Thoughts on Cinematic Naturalism
Seven or eight years ago, I saw a truly terrible film called The Loft at a private screening; this is a Belgian Flemish film that was, naturally, made into an American version that will presumably be even worse (since that's how things go). This terrible film had high-production value, kind of nominally “good” acting, “clever” cinematography, “smooth” writing, and so on. And these qualities are largely what made it quite so awful as it was—if it merely fell apart overtly or had crude workmanship, it could be a laughably camp failure. What made it so bad was that it was a collection of every cliche from film that we've seen a million times—camera shots that the cinematographer presumably learned in film school and had to insert in order to qualify as “artistic,” albeit with no relation whatsoever to plot or purpose.
The lighting and sets were absurdly stylish and stylized to scream out “noir” in every frame. The articulate roles of the misogynistic and double-crossing main cast were apparently chopped out of every worst excess of every awful David Mamet script. It wasn't even possible for me to dislike the characters who did the bad things, because my only attention could be on their cartoonish neatness in fitting the screenwriters' formal purpose
So OK, that film was disappointing and laughable (and Belgium's biggest commercial success in film, ever). It made me think, however, about what a good film could do... I wish so earnestly one would.
The various ill-intentioned characters were cut-outs of the roles they needed to play; well, the few better intentioned characters were equally structural and not nuanced. The failure of the film wasn't because these cut-out characters only existed for reasons of plot structure, but rather that the filmmakers felt compelled to give them “naturalistic” lines and scenes to explain these pseudo-characters.
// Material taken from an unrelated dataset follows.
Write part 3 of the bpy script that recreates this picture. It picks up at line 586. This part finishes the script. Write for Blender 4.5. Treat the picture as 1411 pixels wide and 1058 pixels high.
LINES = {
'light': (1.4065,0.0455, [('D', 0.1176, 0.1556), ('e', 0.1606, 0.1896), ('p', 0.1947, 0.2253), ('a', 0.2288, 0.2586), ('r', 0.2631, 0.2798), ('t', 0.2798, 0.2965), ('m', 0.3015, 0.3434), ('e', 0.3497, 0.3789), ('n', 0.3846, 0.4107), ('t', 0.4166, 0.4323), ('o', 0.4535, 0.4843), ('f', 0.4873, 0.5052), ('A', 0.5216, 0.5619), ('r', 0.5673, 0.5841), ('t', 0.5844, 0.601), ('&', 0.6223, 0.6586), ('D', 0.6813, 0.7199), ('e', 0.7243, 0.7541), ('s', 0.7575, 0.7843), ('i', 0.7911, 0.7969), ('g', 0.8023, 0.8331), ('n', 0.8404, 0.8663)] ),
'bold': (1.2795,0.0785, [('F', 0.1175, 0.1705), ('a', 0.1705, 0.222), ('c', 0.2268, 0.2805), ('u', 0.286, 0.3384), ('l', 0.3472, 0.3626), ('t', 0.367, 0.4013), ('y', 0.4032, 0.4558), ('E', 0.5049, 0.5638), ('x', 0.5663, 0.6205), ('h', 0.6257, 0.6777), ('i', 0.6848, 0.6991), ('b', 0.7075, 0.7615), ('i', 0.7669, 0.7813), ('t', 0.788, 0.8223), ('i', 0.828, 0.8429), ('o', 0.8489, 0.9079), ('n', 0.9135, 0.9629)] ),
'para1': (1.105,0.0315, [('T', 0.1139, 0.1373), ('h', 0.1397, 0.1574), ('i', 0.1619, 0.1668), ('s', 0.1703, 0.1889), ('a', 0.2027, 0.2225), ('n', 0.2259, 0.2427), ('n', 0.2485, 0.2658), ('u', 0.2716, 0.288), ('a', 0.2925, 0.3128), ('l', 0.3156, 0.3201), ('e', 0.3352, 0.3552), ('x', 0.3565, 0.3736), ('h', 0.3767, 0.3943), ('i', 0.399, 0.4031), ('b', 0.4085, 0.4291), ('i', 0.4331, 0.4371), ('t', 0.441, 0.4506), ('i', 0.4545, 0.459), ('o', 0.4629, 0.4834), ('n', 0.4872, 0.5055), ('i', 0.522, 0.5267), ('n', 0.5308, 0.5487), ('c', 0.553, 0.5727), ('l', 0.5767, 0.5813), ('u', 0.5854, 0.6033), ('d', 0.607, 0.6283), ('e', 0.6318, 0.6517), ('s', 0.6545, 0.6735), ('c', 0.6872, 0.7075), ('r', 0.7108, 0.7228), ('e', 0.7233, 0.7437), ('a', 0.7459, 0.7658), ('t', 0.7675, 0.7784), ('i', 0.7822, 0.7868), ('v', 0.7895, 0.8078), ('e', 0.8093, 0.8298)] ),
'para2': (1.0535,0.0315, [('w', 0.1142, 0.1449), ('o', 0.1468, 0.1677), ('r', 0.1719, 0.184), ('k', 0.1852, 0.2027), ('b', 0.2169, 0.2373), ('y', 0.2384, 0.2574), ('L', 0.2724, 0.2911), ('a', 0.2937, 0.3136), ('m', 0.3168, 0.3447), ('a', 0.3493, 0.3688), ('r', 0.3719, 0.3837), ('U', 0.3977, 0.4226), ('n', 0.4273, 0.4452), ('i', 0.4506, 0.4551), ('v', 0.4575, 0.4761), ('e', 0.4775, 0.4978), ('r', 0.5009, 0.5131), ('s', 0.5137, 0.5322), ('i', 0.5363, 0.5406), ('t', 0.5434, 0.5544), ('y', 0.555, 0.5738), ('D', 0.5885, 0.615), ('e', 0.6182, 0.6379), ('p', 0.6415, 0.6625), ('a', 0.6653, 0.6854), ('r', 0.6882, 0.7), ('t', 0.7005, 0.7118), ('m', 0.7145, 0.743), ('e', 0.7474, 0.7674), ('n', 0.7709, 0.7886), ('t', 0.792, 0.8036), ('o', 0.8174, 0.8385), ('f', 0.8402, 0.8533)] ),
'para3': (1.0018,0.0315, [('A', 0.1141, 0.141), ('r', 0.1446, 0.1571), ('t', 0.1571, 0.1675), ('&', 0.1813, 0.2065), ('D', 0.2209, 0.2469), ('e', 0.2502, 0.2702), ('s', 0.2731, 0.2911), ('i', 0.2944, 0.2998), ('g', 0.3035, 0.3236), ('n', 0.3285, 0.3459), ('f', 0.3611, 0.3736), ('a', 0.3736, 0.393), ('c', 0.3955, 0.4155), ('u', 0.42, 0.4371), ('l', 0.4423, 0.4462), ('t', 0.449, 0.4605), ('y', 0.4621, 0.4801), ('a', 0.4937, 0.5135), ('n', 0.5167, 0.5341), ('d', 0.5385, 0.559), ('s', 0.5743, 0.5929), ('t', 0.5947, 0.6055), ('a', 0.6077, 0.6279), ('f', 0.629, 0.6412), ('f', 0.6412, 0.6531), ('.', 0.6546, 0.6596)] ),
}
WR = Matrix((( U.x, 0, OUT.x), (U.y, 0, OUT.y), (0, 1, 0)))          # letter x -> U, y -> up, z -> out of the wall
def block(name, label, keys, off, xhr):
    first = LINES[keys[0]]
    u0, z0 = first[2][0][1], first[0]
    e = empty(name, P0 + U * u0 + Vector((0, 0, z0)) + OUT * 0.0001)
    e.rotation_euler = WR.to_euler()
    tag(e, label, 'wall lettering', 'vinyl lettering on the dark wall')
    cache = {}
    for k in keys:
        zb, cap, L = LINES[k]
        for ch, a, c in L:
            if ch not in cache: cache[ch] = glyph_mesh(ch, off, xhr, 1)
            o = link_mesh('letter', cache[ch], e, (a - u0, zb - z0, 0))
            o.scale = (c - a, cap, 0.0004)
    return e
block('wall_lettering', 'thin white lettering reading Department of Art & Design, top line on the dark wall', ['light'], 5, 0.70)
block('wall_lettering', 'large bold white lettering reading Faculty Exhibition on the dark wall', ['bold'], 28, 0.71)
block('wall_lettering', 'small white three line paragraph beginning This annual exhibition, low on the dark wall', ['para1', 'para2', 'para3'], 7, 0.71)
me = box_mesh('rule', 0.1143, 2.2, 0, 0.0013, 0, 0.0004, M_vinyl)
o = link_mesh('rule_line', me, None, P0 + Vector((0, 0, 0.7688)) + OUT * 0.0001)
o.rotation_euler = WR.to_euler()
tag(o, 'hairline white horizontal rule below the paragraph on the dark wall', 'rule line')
I started out joking, but on reflection really believe, that the characters would have been better for their roles if they simply wore signs hung to their necks that read “misogynist” or “manipulator”, or “earnest young police investigator,” and all of the naturalistic dialogue meant to inform us of these roles was simply omitted and an actual plot was allowed to unfold in front of these pieces of what amounted to scenery and set pieces.
In this I'm genuinely not kidding. I mean, sure maybe not as a remake of this particular film; but in terms of this awful burden of “naturalism” impeding the actual structure of what could be interesting plot arcs. I think of Von Trier's brilliant Dogville and Mandaley especially here as illustrations of how non-naturalistic elements can be brilliantly used in stories with genuine impact and authenticity. Or Kabuki Theater, or Greek Tragedies, for example. If roles in films were acknowledged simply as structurally required placeholder in otherwise human and emotional dramas, it would open up fascinating narrative possibilities that have been left largely unoccupied.
So please, please, please... some filmmaker out there, make this great film I want to see in which the roles that serve, essentially, as scenery are treated in a manner appropriate to that role--for example with literal signs hung around the necks of structural players to name their position--and the actual foreground can be appropriately foregrounded without the distraction of false naturalism.